:: AIM ::
Omit the pictures and print exactly the lines of the listing below, starting at the first and ending at the line containing "bg.inputs[1].default_value = 0.010".

:: SOURCE DATA ::
%%
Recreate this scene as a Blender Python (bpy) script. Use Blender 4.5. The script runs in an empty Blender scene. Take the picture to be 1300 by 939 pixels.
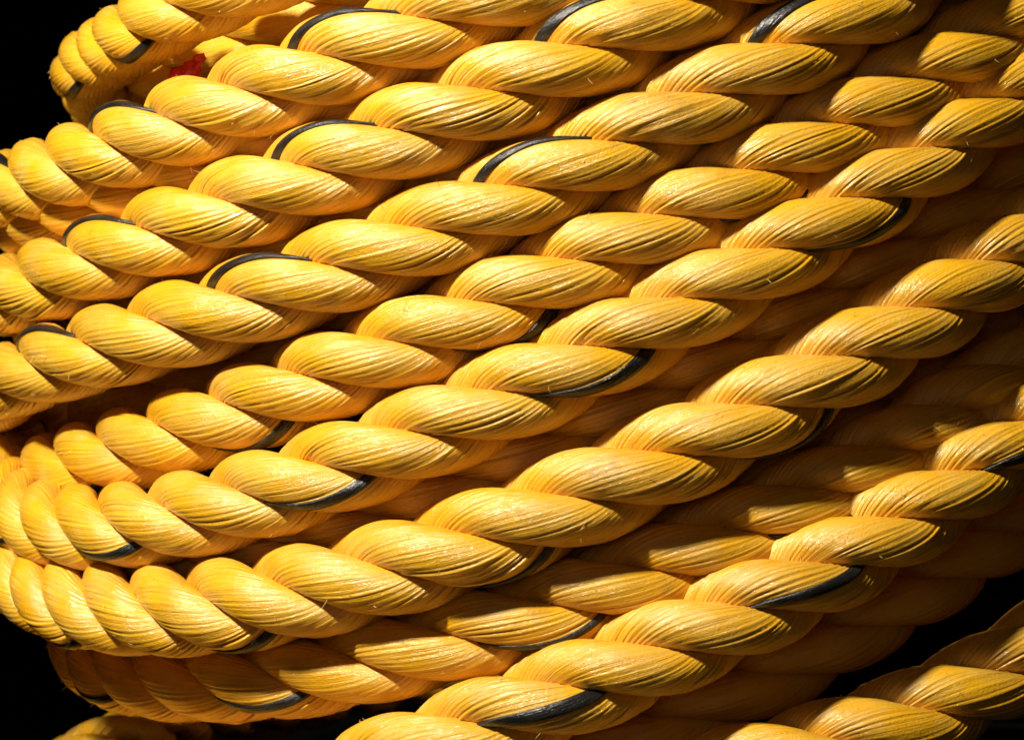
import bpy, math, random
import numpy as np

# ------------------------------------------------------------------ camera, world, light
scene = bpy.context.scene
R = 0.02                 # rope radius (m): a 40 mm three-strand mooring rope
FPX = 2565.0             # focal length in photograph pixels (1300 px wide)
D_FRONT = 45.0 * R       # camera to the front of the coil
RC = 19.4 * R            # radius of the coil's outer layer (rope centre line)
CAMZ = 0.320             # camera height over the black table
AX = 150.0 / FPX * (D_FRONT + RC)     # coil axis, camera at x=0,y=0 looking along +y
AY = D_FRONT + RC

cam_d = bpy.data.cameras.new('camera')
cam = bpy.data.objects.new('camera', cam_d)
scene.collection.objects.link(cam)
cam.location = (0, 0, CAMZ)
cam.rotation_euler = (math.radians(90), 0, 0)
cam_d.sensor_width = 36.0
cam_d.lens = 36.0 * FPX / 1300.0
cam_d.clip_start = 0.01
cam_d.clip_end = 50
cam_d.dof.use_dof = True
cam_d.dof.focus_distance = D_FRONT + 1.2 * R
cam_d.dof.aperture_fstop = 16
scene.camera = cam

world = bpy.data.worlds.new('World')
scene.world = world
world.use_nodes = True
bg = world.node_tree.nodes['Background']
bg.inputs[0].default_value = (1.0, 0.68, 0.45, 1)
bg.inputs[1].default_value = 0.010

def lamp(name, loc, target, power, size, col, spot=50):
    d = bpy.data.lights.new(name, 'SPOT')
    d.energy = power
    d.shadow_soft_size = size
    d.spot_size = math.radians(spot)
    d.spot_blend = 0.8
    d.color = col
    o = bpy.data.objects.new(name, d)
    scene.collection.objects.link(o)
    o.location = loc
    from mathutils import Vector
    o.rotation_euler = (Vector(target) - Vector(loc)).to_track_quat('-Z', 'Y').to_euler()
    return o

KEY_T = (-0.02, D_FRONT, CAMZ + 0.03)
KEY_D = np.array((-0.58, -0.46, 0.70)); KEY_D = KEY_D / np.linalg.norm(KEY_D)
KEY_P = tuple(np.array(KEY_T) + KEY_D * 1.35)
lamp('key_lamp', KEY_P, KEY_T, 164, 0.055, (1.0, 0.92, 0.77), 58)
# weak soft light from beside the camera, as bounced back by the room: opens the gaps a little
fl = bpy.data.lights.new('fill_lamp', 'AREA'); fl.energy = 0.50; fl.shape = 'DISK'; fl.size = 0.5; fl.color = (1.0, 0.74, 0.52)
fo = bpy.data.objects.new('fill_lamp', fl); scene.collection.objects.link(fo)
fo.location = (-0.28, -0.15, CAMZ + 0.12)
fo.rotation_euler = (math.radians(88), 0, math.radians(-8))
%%
:: OUTPUT OF THE EXERCISE ::
Recreate this scene as a Blender Python (bpy) script. Use Blender 4.5. The script runs in an empty Blender scene. Take the picture to be 1300 by 939 pixels.
import bpy, math, random
import numpy as np

# ------------------------------------------------------------------ camera, world, light
scene = bpy.context.scene
R = 0.02                 # rope radius (m): a 40 mm three-strand mooring rope
FPX = 2565.0             # focal length in photograph pixels (1300 px wide)
D_FRONT = 45.0 * R       # camera to the front of the coil
RC = 19.4 * R            # radius of the coil's outer layer (rope centre line)
CAMZ = 0.320             # camera height over the black table
AX = 150.0 / FPX * (D_FRONT + RC)     # coil axis, camera at x=0,y=0 looking along +y
AY = D_FRONT + RC

cam_d = bpy.data.cameras.new('camera')
cam = bpy.data.objects.new('camera', cam_d)
scene.collection.objects.link(cam)
cam.location = (0, 0, CAMZ)
cam.rotation_euler = (math.radians(90), 0, 0)
cam_d.sensor_width = 36.0
cam_d.lens = 36.0 * FPX / 1300.0
cam_d.clip_start = 0.01
cam_d.clip_end = 50
cam_d.dof.use_dof = True
cam_d.dof.focus_distance = D_FRONT + 1.2 * R
cam_d.dof.aperture_fstop = 16
scene.camera = cam

world = bpy.data.worlds.new('World')
scene.world = world
world.use_nodes = True
bg = world.node_tree.nodes['Background']
bg.inputs[0].default_value = (1.0, 0.68, 0.45, 1)
bg.inputs[1].default_value = 0.010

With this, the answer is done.